Elle raconte : « Je savais que j’allais aller en boulangerie, mais je ne savais pas quand. Un jour, alors que je travaillais pour la marque Celine en pilotant la performance de cent-vingt boutiques, je me disais : ce que je fais ici, je pourrais le faire pour un produit que j’aime et que j’ai dans le sang. Ca a été une révélation ». Début 2020, la jeune femme se lance et passe son CAP à l’École de boulangerie pâtisserie de Paris. Après une formation sur le tas dans les boulangeries familiales, elle ouvre fin 2022 sa propre enseigne rue de Charenton dans le 12e arrondissement de la capitale.

Une nouvelle ère

Aujourd’hui, Hugo et Morgane sont les dignes représentants de leur grand-père, entrepreneurs et amoureux du produit. Avec une treizième boutique qui ouvrira bientôt ses portes, ils portent haut l’héritage des Ganachaud, tout en imprimant leur patte. « Mon grand-père avait une vision claire du produit, du pain qu’il voulait faire. Par la suite, ma maman et mes tantes ont raccourci la gamme, rendu l’offre plus lisible, travaillé l’ADN de la marque. Mon frère est un businessman et un entrepreneur dans l’âme. Quant à moi, je vais essayer d’apporter mes compétences, notamment en travaillant la communication et les partenariats », résumeMorgane.
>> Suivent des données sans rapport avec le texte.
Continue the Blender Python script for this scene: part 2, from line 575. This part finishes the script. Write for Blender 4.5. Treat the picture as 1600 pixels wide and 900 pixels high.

Comptoir en bois, chandeliers en fer forgé… dans les boutiques Gana, le décor est sobre et l’accent est mis sur le savoir-faire du boulanger. Preuve en est, dans toutes les boutiques, la partie fournil est ouverte et à la vue des clients.

Exit le pain en retrait derrière le vendeur sur des étagères. Ici, les pains trônent tout devant, en vitrine. Car aux côtés de la flûte Gana, produit phare de la maison qui, du haut de ses 275○grammes incarne le flambeau et l’héritage de la maison, figurent pléthore de pains spéciaux, tels un pain bio, un pain de campagne, un pain complet, un pain aux céréales, un petit épeautre, un pain à la châtaigne, un pain de seigle ou encore un pain de blé khorasan.
Côté viennoiseries, des spécialités régionales côtoient des produits aux origines diverses comme la babka polonaise ou le roulé à la cannelle, d’inspiration scandinave : « Des produits cosmopolites, qui répondent aux attentes de la clientèle parisienne », aime à rappeler Morgane. L’enseigne a aussi créé ses propres spécialités, qui font désormais la renommée de la maison, comme l’étoile : un croissant en forme de moulin à vent avec une pâte feuilletée et un sirop de sucre.

Une offre qui change au fil du temps
Ici, à la manière d’une carte courte en restauration, la maison fait avec ce qu’elle a, avec les humeurs du boulanger et les saisons. Exit la même vitrine de pâtisseries chaque jour. Chez Gana, on joue avec les thèmes.
Début février, Chandeleur oblige, crêpes, bugnes et beignets étaient les rois de la fête, éclipsant peu à peu la galette des Rois.

Pour l’avenir, Hugo et sa soeur Morgane ne manquent pas de projets : outre l’ouverture d’une treizième boutique au printemps, ils travaillent au développement de céréales anciennes pour créer de nouvelles recettes. Et entendent poursuivre les partenariats avec des artistes autour de grands temps forts de l’année. Comme ce fut le cas l’an dernier avec l’illustratrice Tiffany Cooper qui a réalisé pour la marque une collection de fèves et déployé un visuel familial en vitrophanie sur les vitrines des boulangeries.